It wasn't long before the beans began their skyward climb up the poles I had put in place for them. The borage on the other hand, began its sprawl over the ground. Yes, borage is not a neat and tidy plant that respects the space in which you put it - it sprawls and it self-seeds. But I found it a wonderful underplanting for the pole beans. The borage smothered out the weeds plus provided a living mulch to keep the ground shaded and cool around the base of the beans. Best of all the borage plants attracted the bees that the beans so needed for pollination. It was a lucky happenstance that worked out very well.

In planning out your gardens this year, you may wish to try underplanting your pole beans with borage.  I'm going to do it this year -- but this year by choice!

Tuesday, January 15, 2013

Mid-Winter Sights

Even though it is in the middle of winter, some plants still provide beauty and edibles. Last week, prior to unseasonably warm temperatures and a thaw, I took some pictures of a few of the evergreen or "still going strong" plants peaking through the snow.

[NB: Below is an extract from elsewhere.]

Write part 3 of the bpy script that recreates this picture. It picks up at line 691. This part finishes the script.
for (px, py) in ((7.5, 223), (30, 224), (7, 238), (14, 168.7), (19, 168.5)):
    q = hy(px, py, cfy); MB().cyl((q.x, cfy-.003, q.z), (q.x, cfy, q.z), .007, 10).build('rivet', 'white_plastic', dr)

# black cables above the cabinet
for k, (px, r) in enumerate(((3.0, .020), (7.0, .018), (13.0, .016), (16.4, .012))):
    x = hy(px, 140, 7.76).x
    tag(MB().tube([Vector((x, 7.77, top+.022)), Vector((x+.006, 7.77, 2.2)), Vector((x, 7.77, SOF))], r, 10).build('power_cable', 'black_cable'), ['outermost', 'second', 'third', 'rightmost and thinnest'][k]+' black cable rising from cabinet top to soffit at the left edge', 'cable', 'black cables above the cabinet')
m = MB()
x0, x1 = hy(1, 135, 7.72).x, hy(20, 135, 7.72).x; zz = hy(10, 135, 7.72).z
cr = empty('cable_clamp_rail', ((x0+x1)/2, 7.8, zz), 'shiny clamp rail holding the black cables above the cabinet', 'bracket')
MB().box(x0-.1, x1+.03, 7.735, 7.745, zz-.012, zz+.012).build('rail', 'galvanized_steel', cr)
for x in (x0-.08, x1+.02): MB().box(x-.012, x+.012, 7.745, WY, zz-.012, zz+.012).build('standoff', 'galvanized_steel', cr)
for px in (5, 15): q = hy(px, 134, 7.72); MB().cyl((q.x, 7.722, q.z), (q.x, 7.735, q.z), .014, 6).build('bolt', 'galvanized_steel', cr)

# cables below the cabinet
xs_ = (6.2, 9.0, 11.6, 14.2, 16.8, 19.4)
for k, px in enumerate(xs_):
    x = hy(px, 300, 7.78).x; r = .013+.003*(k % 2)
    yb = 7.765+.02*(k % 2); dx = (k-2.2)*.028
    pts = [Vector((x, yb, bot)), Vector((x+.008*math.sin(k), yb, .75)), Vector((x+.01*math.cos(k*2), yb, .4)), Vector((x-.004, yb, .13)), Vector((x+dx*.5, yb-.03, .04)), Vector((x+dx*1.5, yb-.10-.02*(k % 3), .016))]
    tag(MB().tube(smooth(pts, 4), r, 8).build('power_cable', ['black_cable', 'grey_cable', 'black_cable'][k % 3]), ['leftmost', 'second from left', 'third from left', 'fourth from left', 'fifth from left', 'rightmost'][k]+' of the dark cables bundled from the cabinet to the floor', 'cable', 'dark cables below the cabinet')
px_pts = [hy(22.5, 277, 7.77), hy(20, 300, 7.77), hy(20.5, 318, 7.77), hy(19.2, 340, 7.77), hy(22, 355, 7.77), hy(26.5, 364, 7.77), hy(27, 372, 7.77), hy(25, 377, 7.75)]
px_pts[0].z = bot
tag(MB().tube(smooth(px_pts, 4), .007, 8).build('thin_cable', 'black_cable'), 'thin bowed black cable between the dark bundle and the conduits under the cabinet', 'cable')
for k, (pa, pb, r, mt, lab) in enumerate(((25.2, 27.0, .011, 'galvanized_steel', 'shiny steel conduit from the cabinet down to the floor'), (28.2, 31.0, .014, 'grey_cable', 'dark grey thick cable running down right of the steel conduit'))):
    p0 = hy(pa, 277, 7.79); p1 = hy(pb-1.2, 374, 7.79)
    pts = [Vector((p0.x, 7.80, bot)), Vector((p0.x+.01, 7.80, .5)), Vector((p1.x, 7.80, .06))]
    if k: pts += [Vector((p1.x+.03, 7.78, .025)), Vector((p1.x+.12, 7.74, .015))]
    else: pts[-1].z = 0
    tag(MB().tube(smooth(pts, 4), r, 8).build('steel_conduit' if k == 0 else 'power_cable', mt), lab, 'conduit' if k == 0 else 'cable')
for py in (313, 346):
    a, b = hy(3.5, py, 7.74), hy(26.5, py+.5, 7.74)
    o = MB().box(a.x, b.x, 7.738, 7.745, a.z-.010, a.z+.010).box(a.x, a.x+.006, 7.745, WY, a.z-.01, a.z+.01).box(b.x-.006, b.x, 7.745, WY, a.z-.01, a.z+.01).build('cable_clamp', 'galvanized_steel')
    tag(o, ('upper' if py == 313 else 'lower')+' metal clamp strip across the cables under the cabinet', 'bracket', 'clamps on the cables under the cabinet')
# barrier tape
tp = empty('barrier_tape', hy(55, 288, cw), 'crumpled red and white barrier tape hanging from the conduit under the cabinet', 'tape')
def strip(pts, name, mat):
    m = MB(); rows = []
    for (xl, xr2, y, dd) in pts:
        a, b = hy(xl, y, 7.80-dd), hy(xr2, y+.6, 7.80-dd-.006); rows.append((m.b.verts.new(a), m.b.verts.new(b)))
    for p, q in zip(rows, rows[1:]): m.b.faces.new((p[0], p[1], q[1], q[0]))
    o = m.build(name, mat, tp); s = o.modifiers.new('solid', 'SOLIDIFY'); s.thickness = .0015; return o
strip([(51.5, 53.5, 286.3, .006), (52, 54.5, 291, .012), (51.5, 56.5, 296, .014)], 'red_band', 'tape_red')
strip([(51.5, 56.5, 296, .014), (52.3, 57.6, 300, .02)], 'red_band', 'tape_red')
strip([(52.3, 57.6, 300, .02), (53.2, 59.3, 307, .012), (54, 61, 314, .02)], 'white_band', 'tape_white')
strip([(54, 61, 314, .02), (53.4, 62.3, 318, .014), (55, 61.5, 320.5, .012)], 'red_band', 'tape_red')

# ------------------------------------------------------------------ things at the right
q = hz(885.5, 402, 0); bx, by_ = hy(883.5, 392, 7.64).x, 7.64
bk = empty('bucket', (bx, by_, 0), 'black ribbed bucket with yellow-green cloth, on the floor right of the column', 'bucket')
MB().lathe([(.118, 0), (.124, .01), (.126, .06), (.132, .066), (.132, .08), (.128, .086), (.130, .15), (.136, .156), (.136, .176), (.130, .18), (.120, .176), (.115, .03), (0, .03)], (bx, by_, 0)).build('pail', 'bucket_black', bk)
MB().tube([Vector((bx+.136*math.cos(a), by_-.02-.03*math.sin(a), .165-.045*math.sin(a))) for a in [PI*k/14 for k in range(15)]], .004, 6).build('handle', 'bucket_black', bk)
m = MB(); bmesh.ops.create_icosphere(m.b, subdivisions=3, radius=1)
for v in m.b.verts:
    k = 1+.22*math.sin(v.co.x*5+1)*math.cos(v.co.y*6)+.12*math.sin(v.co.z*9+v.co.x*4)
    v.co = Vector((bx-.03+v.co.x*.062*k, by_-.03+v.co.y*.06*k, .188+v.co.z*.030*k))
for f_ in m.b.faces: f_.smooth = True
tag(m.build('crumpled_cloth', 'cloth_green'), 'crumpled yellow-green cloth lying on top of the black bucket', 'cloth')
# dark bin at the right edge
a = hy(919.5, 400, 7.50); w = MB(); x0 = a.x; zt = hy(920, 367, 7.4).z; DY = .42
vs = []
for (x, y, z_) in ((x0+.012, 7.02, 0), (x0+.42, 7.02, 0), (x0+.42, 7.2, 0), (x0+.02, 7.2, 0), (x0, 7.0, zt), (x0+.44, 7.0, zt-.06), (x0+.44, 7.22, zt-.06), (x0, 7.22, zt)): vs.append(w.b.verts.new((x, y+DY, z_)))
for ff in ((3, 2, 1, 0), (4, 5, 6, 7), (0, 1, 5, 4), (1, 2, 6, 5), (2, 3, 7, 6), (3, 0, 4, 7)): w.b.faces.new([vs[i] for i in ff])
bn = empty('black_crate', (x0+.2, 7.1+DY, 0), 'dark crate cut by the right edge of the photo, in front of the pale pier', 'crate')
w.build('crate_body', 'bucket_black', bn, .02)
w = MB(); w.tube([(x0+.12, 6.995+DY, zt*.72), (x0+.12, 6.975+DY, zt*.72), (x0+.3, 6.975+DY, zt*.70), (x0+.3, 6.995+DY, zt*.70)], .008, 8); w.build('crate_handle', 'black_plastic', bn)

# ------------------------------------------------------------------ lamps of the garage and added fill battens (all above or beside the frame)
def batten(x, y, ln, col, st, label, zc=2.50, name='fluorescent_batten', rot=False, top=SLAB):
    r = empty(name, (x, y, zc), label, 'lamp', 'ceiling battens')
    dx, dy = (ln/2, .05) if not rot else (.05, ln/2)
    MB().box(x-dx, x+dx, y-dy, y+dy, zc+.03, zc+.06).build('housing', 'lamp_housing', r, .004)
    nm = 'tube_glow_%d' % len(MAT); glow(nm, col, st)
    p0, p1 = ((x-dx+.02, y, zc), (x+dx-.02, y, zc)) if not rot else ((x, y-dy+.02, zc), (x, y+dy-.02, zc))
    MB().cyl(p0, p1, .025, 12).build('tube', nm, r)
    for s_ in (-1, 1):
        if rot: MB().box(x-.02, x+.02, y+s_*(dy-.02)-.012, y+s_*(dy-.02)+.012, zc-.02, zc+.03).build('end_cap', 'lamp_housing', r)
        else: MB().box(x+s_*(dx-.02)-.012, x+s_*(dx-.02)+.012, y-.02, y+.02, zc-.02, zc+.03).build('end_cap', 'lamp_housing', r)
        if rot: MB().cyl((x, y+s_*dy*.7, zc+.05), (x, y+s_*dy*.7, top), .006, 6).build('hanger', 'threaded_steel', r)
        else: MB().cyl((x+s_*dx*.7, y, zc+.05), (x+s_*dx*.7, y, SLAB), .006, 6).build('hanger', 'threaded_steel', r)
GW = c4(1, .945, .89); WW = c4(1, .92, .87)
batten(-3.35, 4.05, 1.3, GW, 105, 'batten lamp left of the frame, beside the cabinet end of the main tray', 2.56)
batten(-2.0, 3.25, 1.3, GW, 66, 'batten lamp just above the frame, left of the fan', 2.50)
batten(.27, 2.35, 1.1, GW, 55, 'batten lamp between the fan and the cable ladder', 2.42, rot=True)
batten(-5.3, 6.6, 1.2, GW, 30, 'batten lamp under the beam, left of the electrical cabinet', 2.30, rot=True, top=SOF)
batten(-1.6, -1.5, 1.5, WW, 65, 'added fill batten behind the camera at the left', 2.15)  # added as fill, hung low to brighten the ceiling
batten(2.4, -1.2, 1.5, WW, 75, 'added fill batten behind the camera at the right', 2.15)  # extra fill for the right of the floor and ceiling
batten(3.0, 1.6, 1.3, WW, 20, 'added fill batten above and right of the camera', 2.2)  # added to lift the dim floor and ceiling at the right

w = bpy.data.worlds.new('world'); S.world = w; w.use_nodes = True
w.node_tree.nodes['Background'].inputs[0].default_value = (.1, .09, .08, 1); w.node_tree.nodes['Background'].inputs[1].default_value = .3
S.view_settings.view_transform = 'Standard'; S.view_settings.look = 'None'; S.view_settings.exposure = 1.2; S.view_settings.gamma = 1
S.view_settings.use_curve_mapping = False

The picture of the sunrise on January 8th (to the right) was too beautiful not to share as well. It is a rare day here in winter when the sky is clear enough to see a sunrise let alone one so spectacularly colored. Enjoy.


If I recall correctly, this kale variety is "Fizz." The one you can barely see behind it is "Nero di Toscana." I have quite a number of different kale varieties in the garden still green and still very tasty. This is always a great plant to add to your veggie garden but especially if you end up getting a late start to things. Kale will happily grow into the fall and winter extending out your fresh harvest season.

Bloody Dock

While this plant is a little hidden by some grass - it did plant itself here after all, the beautiful red veining for which this dock was named, is visible. While you can add young leaves of this dock to the salad bowl, I like it better for it ornamental qualities since I don't find the flavor anything special.


Sage (Salvia officinalis) is one my favorite herbs and garden plants. As a garden plant, what is not to like? It has striking grey-green foliage and blue-violet flowers and is a well-mannered and evergreen plant. In the winter my sage takes on purple colors - hints of that can be seen even in this picture. Some years, depending upon the severity of winter, they get even more purple. Even though the sage hails from the sunny Mediterranean, it survives Western NY State winters quite nicely.


Like kale, I have a variety of mustards, radishes, green onions, and other cold tolerant plants still available in the garden. This is one of the many mustards still green in the garden. I can't seem to recall this variety's name at the moment but if I do recall correctly, it was from Kitazawa Seed Company. Kitazawa is a great source for Asian vegetable seeds of all sorts. 


This strikingly colored broccoli came along very late in the season. I got the seed in just as our summer-long drought began and so these plants got a slow start - my fault, not the seeds'. Even so, as our rains finally returned in the fall some of the plants that were in a "holding pattern" all summer finally began to grow. This variety is called "Purple Peacock" and I got the seed from Horizon Herbs. I've always been very happy with seeds I've gotten from Horizon Herbs - they are plant people who truly love their plants and the seeds always have shown that.